→ Task instructions:
Write out exactly the lines from the line with "Generate a Blender" through the line with "from mathutils import", both ends included, and no other line.

--- Begin Given information ---

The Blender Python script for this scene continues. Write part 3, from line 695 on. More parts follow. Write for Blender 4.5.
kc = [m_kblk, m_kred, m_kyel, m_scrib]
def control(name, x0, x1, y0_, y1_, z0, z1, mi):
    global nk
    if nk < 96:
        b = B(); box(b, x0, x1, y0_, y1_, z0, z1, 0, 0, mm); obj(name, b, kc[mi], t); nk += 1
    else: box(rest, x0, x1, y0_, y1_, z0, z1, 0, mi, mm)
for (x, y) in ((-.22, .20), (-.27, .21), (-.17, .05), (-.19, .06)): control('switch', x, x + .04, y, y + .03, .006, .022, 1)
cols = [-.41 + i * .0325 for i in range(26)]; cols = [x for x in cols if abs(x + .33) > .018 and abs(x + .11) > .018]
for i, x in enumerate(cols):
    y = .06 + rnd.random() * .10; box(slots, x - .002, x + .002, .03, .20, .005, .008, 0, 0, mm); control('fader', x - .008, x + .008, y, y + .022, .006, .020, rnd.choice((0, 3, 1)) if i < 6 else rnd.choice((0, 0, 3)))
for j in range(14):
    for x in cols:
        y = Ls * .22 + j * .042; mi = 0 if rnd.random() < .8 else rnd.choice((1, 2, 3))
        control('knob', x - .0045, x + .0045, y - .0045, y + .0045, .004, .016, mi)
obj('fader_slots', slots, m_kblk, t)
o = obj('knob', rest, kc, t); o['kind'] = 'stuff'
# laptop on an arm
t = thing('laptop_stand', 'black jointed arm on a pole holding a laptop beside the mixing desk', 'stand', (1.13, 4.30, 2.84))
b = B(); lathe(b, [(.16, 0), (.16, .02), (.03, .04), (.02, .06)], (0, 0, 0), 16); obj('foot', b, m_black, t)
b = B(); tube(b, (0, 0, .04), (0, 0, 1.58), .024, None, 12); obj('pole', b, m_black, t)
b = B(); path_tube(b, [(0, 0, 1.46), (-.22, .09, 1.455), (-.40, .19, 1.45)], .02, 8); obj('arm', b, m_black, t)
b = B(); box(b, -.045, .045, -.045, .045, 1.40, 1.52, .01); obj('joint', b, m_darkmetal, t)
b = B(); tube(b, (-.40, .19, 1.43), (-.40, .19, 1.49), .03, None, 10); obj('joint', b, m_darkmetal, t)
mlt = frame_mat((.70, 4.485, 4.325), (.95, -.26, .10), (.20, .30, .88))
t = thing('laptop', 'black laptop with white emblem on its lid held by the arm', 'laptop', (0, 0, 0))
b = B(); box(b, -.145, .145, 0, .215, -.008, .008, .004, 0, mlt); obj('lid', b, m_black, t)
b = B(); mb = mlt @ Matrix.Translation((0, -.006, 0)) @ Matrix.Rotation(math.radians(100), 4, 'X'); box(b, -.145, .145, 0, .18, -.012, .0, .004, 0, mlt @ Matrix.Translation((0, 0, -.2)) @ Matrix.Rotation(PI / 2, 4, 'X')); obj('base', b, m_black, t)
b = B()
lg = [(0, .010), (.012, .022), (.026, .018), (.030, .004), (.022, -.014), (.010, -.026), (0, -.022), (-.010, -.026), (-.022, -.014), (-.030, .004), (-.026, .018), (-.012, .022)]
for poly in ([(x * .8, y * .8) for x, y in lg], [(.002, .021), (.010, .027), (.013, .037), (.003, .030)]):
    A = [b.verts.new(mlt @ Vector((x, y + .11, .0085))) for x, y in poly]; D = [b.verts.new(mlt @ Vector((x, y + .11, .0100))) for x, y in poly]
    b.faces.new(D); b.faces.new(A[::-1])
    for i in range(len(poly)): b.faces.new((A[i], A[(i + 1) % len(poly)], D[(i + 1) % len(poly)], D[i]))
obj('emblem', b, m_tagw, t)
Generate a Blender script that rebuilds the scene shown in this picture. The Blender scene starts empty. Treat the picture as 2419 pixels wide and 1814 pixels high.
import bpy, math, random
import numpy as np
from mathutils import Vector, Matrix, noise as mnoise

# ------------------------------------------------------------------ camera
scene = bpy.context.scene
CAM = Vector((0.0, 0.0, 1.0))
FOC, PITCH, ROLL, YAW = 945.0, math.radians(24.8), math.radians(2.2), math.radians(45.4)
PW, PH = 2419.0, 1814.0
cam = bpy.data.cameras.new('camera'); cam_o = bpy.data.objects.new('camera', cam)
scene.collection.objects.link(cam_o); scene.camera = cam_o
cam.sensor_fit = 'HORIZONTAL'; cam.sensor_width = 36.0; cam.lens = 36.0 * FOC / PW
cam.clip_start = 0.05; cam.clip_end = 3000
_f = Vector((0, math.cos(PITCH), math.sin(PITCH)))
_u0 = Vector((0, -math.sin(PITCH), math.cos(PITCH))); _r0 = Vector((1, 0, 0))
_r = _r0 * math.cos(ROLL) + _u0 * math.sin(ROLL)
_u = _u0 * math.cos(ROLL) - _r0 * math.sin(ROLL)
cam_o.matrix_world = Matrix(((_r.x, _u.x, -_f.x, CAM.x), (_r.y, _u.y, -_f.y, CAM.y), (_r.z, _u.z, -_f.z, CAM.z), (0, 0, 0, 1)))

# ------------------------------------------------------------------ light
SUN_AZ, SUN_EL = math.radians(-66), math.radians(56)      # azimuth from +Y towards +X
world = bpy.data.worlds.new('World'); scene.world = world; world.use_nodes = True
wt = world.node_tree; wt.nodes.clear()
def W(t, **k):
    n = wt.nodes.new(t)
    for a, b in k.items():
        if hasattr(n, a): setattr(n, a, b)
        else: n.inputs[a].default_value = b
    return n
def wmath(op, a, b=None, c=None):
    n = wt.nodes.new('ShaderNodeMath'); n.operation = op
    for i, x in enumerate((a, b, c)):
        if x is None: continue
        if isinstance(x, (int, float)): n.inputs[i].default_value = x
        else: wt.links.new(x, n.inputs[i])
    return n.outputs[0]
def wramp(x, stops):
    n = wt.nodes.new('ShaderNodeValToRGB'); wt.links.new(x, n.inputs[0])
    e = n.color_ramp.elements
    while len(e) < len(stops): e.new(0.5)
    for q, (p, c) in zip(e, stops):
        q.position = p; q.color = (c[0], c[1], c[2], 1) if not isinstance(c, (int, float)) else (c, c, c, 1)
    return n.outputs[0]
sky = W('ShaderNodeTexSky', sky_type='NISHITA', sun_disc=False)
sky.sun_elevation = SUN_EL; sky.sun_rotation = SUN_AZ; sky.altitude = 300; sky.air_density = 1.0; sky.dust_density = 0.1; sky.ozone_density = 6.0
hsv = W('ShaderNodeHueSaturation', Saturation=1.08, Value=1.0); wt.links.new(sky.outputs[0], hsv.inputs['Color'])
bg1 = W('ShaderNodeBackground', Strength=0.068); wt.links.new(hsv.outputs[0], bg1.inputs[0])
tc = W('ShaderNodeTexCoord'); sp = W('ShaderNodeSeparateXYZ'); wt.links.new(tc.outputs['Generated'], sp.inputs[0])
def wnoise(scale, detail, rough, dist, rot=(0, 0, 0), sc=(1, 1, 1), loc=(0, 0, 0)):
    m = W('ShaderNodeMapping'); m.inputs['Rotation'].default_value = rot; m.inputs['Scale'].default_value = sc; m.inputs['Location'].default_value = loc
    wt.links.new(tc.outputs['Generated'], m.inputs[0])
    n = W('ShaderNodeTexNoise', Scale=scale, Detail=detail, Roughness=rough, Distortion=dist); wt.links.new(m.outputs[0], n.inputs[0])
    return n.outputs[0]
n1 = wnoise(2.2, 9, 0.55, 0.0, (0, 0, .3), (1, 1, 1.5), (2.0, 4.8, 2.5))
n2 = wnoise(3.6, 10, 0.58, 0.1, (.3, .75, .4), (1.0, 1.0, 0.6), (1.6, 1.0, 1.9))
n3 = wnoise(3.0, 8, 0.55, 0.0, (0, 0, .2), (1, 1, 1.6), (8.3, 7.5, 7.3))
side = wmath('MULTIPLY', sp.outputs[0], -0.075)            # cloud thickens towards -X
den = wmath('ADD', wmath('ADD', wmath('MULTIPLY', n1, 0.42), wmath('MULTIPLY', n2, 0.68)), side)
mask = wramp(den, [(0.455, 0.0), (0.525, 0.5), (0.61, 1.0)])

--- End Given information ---

→ Final result:
Generate a Blender script that rebuilds the scene shown in this picture. The Blender scene starts empty. Treat the picture as 2419 pixels wide and 1814 pixels high.
import bpy, math, random
import numpy as np
from mathutils import Vector, Matrix, noise as mnoise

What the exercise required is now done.